* **WHAT THIS TASK INVOLVES**:
Word for word, restate the lines from the start of the data below through the line containing "0.0075, Y1)), M_concrete)".

* **RECORDED INFORMATION**:
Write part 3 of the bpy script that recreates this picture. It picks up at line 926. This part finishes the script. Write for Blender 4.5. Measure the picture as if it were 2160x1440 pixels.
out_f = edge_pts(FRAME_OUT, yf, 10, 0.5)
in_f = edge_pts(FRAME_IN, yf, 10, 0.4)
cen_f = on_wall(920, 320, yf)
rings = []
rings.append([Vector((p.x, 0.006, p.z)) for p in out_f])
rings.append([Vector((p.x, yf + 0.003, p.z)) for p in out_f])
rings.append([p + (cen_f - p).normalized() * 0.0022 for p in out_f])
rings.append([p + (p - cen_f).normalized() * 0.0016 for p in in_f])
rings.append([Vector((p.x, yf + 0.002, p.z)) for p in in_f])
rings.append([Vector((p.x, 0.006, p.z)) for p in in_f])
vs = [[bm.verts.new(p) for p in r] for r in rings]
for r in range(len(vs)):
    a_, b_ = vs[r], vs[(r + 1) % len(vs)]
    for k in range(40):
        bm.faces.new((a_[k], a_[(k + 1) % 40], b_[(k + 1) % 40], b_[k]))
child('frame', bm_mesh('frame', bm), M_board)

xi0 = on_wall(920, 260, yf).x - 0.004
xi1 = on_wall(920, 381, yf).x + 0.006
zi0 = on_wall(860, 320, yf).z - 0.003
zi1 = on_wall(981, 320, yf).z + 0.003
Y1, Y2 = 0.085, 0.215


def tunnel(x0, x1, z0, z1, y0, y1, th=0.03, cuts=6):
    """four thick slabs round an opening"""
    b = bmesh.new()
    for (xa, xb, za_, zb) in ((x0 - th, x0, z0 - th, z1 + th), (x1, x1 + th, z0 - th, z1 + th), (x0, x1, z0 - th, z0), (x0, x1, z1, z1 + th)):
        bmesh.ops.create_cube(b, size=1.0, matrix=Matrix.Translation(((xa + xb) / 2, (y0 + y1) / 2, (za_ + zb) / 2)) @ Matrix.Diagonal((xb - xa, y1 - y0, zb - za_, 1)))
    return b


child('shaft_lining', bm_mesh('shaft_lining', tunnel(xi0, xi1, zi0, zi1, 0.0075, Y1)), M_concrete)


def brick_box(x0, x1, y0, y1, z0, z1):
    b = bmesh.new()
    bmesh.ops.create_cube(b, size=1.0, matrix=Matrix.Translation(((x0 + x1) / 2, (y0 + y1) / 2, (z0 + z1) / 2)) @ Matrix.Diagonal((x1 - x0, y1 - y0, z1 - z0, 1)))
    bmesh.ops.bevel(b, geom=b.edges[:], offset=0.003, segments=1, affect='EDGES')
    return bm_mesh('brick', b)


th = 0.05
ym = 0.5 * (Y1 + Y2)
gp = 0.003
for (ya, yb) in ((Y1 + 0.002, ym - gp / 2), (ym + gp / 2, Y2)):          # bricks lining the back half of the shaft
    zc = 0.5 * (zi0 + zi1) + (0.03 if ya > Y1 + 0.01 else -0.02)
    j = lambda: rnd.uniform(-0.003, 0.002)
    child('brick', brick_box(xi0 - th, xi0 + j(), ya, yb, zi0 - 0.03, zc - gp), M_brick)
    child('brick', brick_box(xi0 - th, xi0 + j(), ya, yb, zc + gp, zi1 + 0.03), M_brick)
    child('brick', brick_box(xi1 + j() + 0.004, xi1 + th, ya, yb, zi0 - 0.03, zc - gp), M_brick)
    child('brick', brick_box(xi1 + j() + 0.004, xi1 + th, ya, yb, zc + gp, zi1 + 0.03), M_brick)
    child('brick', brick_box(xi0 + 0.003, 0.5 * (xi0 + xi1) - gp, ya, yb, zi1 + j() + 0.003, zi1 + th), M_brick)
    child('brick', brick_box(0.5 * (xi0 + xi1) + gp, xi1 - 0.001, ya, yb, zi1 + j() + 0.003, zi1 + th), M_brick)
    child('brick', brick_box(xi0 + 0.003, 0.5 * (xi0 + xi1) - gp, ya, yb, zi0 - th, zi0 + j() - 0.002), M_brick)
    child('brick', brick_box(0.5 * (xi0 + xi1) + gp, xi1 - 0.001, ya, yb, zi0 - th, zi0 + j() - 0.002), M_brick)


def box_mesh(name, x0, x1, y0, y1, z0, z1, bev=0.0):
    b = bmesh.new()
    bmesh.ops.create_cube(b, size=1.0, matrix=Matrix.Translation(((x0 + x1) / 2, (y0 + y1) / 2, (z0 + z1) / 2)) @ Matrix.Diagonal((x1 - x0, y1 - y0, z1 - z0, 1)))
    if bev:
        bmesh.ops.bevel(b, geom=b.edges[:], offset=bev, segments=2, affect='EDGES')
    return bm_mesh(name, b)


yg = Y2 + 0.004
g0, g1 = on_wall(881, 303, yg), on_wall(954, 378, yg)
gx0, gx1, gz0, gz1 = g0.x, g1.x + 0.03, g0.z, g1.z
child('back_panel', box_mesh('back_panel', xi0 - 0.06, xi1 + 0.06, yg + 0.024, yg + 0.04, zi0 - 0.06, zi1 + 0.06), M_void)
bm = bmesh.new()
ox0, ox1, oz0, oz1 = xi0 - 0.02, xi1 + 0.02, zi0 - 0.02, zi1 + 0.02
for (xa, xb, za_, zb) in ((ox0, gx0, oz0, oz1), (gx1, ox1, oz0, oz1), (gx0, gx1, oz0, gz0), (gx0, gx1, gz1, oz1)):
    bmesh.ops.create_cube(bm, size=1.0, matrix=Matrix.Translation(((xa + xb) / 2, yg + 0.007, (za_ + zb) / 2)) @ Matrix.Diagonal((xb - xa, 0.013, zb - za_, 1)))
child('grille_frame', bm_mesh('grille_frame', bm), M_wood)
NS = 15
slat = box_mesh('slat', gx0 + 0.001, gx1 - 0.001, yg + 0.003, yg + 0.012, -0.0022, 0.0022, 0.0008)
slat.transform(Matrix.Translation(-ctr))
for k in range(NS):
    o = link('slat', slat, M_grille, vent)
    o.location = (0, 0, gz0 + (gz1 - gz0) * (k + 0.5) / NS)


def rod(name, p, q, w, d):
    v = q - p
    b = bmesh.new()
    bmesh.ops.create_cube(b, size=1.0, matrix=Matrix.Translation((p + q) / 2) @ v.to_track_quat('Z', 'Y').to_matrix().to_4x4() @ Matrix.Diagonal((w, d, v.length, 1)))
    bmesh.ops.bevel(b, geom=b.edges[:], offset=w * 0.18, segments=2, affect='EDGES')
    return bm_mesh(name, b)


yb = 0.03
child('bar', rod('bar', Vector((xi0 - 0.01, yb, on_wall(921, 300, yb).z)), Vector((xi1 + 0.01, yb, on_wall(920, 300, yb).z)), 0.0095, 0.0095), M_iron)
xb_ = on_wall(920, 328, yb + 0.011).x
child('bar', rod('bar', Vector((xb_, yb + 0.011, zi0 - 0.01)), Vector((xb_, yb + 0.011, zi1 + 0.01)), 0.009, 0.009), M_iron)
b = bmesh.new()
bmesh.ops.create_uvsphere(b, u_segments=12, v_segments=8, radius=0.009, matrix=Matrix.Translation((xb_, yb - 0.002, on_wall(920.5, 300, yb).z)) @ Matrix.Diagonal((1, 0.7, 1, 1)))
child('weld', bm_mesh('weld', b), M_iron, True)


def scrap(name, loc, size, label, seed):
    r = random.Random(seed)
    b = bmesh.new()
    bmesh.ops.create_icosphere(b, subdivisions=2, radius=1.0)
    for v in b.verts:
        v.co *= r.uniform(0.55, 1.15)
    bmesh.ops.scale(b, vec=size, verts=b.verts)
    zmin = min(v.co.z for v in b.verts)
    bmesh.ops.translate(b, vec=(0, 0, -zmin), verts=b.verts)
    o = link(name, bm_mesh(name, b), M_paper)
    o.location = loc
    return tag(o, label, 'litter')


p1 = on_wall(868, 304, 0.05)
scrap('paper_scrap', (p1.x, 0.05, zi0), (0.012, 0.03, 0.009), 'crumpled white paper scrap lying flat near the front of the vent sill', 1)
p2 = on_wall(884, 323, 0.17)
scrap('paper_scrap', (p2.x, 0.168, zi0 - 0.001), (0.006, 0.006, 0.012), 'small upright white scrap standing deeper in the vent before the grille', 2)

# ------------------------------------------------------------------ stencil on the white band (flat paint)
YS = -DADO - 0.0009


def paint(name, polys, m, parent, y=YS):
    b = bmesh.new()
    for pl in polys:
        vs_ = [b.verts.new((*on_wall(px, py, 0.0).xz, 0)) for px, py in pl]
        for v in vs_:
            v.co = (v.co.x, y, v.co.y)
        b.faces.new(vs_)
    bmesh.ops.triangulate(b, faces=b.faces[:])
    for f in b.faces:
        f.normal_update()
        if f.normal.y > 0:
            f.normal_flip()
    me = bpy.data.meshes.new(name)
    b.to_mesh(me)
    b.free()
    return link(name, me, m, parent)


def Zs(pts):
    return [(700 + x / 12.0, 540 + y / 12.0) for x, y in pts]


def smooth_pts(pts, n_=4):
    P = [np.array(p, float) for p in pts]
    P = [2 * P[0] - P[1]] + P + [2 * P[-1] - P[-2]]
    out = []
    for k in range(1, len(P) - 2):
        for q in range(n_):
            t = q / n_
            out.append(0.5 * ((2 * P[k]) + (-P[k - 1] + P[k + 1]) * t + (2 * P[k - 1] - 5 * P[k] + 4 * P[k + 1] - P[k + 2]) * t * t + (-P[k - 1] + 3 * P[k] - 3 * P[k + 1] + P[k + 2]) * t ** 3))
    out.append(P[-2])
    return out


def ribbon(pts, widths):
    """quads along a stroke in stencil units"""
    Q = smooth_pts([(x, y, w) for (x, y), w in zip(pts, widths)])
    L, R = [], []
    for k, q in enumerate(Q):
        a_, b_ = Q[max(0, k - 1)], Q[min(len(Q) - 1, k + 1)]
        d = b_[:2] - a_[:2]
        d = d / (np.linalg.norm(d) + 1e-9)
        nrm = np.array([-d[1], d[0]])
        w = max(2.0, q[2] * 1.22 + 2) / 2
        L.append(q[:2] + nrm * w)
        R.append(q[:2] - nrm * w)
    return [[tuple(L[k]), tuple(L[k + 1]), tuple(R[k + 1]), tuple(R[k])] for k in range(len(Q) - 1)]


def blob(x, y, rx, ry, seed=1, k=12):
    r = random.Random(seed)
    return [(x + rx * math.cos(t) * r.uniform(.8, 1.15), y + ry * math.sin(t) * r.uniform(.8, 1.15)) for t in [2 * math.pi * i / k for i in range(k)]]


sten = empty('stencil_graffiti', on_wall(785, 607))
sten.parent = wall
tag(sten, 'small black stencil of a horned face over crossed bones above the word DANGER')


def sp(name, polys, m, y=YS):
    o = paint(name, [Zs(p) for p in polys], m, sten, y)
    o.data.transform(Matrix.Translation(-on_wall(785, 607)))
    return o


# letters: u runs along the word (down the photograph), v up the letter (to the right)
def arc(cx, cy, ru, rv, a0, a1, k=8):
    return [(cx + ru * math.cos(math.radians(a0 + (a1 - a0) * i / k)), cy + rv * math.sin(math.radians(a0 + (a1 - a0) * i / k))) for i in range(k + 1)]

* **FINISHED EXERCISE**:
Write part 3 of the bpy script that recreates this picture. It picks up at line 926. This part finishes the script. Write for Blender 4.5. Measure the picture as if it were 2160x1440 pixels.
out_f = edge_pts(FRAME_OUT, yf, 10, 0.5)
in_f = edge_pts(FRAME_IN, yf, 10, 0.4)
cen_f = on_wall(920, 320, yf)
rings = []
rings.append([Vector((p.x, 0.006, p.z)) for p in out_f])
rings.append([Vector((p.x, yf + 0.003, p.z)) for p in out_f])
rings.append([p + (cen_f - p).normalized() * 0.0022 for p in out_f])
rings.append([p + (p - cen_f).normalized() * 0.0016 for p in in_f])
rings.append([Vector((p.x, yf + 0.002, p.z)) for p in in_f])
rings.append([Vector((p.x, 0.006, p.z)) for p in in_f])
vs = [[bm.verts.new(p) for p in r] for r in rings]
for r in range(len(vs)):
    a_, b_ = vs[r], vs[(r + 1) % len(vs)]
    for k in range(40):
        bm.faces.new((a_[k], a_[(k + 1) % 40], b_[(k + 1) % 40], b_[k]))
child('frame', bm_mesh('frame', bm), M_board)

xi0 = on_wall(920, 260, yf).x - 0.004
xi1 = on_wall(920, 381, yf).x + 0.006
zi0 = on_wall(860, 320, yf).z - 0.003
zi1 = on_wall(981, 320, yf).z + 0.003
Y1, Y2 = 0.085, 0.215


def tunnel(x0, x1, z0, z1, y0, y1, th=0.03, cuts=6):
    """four thick slabs round an opening"""
    b = bmesh.new()
    for (xa, xb, za_, zb) in ((x0 - th, x0, z0 - th, z1 + th), (x1, x1 + th, z0 - th, z1 + th), (x0, x1, z0 - th, z0), (x0, x1, z1, z1 + th)):
        bmesh.ops.create_cube(b, size=1.0, matrix=Matrix.Translation(((xa + xb) / 2, (y0 + y1) / 2, (za_ + zb) / 2)) @ Matrix.Diagonal((xb - xa, y1 - y0, zb - za_, 1)))
    return b


child('shaft_lining', bm_mesh('shaft_lining', tunnel(xi0, xi1, zi0, zi1, 0.0075, Y1)), M_concrete)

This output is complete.